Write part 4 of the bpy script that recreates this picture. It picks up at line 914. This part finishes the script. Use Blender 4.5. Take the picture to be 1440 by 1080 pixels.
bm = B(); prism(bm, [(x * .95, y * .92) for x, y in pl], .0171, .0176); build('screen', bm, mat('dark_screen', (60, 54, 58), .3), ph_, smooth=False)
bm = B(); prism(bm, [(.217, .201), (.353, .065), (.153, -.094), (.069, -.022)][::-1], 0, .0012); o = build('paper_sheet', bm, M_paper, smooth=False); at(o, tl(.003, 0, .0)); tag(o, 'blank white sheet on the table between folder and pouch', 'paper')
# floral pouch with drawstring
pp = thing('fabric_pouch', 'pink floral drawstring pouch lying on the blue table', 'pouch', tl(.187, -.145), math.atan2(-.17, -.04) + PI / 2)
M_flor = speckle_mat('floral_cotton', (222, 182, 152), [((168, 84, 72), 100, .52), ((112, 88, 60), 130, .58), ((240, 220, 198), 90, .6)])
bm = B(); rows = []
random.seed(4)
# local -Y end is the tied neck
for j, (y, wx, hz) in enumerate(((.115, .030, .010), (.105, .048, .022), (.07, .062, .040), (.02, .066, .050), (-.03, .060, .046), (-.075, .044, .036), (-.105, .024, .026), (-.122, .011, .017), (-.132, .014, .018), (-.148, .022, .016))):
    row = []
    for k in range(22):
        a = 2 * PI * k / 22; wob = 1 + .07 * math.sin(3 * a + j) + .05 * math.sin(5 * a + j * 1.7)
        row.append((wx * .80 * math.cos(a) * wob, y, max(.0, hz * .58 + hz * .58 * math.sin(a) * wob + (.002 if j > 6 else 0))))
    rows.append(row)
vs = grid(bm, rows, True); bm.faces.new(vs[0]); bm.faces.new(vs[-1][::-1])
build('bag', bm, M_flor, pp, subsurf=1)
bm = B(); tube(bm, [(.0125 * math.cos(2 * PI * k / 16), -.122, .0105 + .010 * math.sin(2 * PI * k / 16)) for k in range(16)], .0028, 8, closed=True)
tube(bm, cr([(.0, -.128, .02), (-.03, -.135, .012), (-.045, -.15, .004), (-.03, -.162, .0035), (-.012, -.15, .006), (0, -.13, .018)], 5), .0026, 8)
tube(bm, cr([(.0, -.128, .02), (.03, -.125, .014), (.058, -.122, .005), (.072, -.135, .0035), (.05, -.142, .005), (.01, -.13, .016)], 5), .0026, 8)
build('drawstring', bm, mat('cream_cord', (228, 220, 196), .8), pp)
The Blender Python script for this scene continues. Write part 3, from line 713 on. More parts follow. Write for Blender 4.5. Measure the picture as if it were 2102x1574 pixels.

YOUR OBJECTIVE: Copy out the whole listing exactly.

WRITTEN ANSWER:
Write part 4 of the bpy script that recreates this picture. It picks up at line 914. This part finishes the script. Use Blender 4.5. Take the picture to be 1440 by 1080 pixels.
bm = B(); prism(bm, [(x * .95, y * .92) for x, y in pl], .0171, .0176); build('screen', bm, mat('dark_screen', (60, 54, 58), .3), ph_, smooth=False)
bm = B(); prism(bm, [(.217, .201), (.353, .065), (.153, -.094), (.069, -.022)][::-1], 0, .0012); o = build('paper_sheet', bm, M_paper, smooth=False); at(o, tl(.003, 0, .0)); tag(o, 'blank white sheet on the table between folder and pouch', 'paper')
# floral pouch with drawstring
pp = thing('fabric_pouch', 'pink floral drawstring pouch lying on the blue table', 'pouch', tl(.187, -.145), math.atan2(-.17, -.04) + PI / 2)
M_flor = speckle_mat('floral_cotton', (222, 182, 152), [((168, 84, 72), 100, .52), ((112, 88, 60), 130, .58), ((240, 220, 198), 90, .6)])
bm = B(); rows = []
random.seed(4)
# local -Y end is the tied neck
for j, (y, wx, hz) in enumerate(((.115, .030, .010), (.105, .048, .022), (.07, .062, .040), (.02, .066, .050), (-.03, .060, .046), (-.075, .044, .036), (-.105, .024, .026), (-.122, .011, .017), (-.132, .014, .018), (-.148, .022, .016))):
    row = []
    for k in range(22):
        a = 2 * PI * k / 22; wob = 1 + .07 * math.sin(3 * a + j) + .05 * math.sin(5 * a + j * 1.7)
        row.append((wx * .80 * math.cos(a) * wob, y, max(.0, hz * .58 + hz * .58 * math.sin(a) * wob + (.002 if j > 6 else 0))))
    rows.append(row)
vs = grid(bm, rows, True); bm.faces.new(vs[0]); bm.faces.new(vs[-1][::-1])
build('bag', bm, M_flor, pp, subsurf=1)
bm = B(); tube(bm, [(.0125 * math.cos(2 * PI * k / 16), -.122, .0105 + .010 * math.sin(2 * PI * k / 16)) for k in range(16)], .0028, 8, closed=True)
tube(bm, cr([(.0, -.128, .02), (-.03, -.135, .012), (-.045, -.15, .004), (-.03, -.162, .0035), (-.012, -.15, .006), (0, -.13, .018)], 5), .0026, 8)
tube(bm, cr([(.0, -.128, .02), (.03, -.125, .014), (.058, -.122, .005), (.072, -.135, .0035), (.05, -.142, .005), (.01, -.13, .016)], 5), .0026, 8)
build('drawstring', bm, mat('cream_cord', (228, 220, 196), .8), pp)
The Blender Python script for this scene continues. Write part 3, from line 713 on. More parts follow. Write for Blender 4.5. Measure the picture as if it were 2102x1574 pixels.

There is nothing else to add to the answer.